Even if they had to give him up for adoption.

And basically that was what they had to do. They entrusted their three-month-old son to a waterproof basket in the Nile River. This was an action that could only be prompted by a deep trust in the God who had given them the baby—why else would anyone do it? (2:3).

Posting an observer, in the form of big sister Miriam, was another act of faith: “His sister stood at a distance to see what would happen to him” (2:4). If they knew that Pharaoh’s daughter might find the basket—and the baby—they would have had no way of knowing if she would help the child, or deliver him to her father for execution.

They simply believed that God had a purpose for this child and that, even though his beginnings were precarious, his end would accomplish God’s greater purposes. So they waited and watched.

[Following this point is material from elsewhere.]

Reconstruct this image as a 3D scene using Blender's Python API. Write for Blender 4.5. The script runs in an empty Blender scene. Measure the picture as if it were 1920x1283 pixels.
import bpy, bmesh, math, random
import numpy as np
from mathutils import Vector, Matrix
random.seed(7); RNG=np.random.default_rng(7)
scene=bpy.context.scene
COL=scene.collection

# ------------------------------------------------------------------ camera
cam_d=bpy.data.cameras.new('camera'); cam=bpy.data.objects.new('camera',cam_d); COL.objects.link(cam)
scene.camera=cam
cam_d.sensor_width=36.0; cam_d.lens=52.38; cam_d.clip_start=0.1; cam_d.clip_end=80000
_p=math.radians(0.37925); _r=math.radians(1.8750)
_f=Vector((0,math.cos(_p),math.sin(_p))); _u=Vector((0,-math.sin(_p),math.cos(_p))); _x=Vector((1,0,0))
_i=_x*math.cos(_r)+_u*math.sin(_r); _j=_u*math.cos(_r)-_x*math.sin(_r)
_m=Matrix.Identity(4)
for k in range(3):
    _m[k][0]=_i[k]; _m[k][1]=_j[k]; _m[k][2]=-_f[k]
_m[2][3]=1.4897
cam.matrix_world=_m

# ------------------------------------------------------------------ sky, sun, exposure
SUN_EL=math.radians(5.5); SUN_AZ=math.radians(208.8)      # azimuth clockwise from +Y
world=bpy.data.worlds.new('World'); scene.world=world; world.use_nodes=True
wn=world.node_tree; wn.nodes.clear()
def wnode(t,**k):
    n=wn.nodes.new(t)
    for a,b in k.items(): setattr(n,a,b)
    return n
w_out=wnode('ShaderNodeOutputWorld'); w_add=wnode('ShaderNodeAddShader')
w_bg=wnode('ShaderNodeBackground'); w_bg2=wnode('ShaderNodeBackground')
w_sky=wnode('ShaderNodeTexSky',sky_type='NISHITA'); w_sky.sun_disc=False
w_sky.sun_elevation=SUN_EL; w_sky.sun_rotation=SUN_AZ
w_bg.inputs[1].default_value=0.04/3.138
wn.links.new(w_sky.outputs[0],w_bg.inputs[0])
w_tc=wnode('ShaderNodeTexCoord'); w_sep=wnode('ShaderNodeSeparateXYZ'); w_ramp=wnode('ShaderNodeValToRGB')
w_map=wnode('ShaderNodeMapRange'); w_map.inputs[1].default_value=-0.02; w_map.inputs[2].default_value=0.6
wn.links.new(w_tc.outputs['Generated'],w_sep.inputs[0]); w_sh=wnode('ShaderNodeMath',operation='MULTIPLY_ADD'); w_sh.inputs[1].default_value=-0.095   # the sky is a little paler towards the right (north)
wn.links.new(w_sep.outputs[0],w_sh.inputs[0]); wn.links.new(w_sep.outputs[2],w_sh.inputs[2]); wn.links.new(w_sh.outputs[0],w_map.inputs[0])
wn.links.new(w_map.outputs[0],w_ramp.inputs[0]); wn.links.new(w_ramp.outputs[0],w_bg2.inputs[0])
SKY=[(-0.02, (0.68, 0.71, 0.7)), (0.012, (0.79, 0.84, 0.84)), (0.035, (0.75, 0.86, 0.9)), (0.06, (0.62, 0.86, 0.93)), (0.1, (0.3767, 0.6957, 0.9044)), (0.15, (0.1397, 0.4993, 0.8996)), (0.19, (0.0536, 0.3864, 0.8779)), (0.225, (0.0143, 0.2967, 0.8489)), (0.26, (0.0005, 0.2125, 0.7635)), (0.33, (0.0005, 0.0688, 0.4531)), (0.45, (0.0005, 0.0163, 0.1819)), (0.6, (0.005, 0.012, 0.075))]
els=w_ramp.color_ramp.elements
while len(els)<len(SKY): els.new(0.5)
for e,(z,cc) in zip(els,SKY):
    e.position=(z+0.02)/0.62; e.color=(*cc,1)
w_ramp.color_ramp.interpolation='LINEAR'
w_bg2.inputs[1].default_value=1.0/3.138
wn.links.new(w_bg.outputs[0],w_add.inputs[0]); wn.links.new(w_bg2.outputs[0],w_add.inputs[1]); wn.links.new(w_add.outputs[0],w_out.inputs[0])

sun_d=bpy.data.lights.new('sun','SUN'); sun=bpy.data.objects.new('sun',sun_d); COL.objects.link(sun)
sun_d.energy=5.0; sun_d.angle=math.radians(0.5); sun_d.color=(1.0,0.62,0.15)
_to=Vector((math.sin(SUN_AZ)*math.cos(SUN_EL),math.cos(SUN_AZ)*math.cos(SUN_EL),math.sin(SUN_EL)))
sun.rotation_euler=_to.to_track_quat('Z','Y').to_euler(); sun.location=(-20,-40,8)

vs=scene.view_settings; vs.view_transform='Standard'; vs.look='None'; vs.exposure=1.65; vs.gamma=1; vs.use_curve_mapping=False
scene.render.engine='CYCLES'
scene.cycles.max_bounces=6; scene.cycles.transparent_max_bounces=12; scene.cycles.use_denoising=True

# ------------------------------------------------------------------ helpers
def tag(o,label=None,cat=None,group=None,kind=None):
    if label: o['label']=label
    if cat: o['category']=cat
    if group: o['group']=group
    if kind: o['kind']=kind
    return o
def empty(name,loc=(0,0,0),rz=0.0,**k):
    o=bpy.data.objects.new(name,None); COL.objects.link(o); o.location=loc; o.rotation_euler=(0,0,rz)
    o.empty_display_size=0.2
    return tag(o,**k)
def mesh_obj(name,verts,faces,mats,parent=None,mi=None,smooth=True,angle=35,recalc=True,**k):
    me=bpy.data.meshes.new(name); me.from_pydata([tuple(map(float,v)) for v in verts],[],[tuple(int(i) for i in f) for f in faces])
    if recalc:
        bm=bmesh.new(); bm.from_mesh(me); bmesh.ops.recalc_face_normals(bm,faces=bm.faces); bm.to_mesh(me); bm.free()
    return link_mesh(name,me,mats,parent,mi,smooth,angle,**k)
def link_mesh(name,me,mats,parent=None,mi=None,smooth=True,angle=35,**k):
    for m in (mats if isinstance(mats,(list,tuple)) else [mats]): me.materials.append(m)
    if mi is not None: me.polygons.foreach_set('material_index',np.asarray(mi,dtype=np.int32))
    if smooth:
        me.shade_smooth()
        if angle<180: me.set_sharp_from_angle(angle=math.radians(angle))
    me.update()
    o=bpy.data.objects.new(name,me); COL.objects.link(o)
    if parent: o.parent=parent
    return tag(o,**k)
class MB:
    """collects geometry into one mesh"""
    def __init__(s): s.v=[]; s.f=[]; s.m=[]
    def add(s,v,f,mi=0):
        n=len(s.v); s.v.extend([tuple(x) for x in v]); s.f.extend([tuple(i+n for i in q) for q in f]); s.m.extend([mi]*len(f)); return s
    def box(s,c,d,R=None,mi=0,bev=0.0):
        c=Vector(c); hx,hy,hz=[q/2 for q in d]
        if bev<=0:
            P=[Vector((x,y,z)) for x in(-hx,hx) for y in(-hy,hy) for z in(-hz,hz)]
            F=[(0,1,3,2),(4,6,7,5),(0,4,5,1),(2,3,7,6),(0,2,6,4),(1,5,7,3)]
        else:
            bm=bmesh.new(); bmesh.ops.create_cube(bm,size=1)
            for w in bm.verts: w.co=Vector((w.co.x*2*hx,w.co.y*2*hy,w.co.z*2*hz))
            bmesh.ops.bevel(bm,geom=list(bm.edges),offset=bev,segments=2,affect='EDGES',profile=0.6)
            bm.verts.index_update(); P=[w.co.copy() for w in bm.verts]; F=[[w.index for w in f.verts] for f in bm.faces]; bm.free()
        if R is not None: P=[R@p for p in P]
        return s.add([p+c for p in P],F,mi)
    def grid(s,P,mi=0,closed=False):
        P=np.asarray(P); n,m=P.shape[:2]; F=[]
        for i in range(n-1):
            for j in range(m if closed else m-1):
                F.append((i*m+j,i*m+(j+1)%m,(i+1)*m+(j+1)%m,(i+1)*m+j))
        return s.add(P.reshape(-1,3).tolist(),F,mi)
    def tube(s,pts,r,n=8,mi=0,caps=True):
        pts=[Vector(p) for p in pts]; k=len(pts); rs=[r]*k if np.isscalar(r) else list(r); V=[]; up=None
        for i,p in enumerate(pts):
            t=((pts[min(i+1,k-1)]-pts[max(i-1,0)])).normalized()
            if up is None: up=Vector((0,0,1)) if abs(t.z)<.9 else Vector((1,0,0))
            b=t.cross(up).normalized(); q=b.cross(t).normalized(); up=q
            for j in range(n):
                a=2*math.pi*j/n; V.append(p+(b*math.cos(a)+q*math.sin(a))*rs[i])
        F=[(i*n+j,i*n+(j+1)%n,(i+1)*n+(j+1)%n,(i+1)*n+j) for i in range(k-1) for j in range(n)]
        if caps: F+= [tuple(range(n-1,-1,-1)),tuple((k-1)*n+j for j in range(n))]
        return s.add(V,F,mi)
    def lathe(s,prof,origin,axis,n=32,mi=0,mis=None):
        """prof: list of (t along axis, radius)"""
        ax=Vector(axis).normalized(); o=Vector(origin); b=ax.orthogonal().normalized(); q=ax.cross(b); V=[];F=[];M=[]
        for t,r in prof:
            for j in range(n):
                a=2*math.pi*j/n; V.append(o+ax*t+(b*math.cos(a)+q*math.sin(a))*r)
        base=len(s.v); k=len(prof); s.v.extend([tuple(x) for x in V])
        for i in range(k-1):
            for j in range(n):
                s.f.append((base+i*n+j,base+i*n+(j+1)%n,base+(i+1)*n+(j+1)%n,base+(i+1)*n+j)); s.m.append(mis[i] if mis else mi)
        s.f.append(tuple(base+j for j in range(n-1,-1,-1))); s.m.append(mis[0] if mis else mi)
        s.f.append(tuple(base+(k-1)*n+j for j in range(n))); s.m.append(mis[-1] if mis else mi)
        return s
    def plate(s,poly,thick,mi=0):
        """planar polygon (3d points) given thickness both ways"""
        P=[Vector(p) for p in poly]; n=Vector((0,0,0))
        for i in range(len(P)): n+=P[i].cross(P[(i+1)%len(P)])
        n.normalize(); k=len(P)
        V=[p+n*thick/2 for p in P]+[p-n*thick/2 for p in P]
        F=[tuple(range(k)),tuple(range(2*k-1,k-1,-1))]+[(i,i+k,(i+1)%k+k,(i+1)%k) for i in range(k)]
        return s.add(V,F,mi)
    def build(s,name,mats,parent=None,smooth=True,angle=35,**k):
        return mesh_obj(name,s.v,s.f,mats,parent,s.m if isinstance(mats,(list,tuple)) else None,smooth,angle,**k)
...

In the end the princess was compassionate and saved Moses (2:6). Jochebed was given the opportunity to build into Moses’ young life as his wet nurse (2:9) but would have been deprived of him once he was weaned (2:10). But she was willing to lose him to another woman if it meant saving him.

Even this brief look into the very early months of Moses’ life presents to us a pattern, a lesson. Life, even the youngest, the smallest, is valuable. Preserving it is worth any risk. It is not to be tossed away because its arrival is inconvenient, or stressful, or even dangerous.

It’s a life that God gave—and God never gives life without having a purpose for that life. It’s God’s to give and only God’s to take away.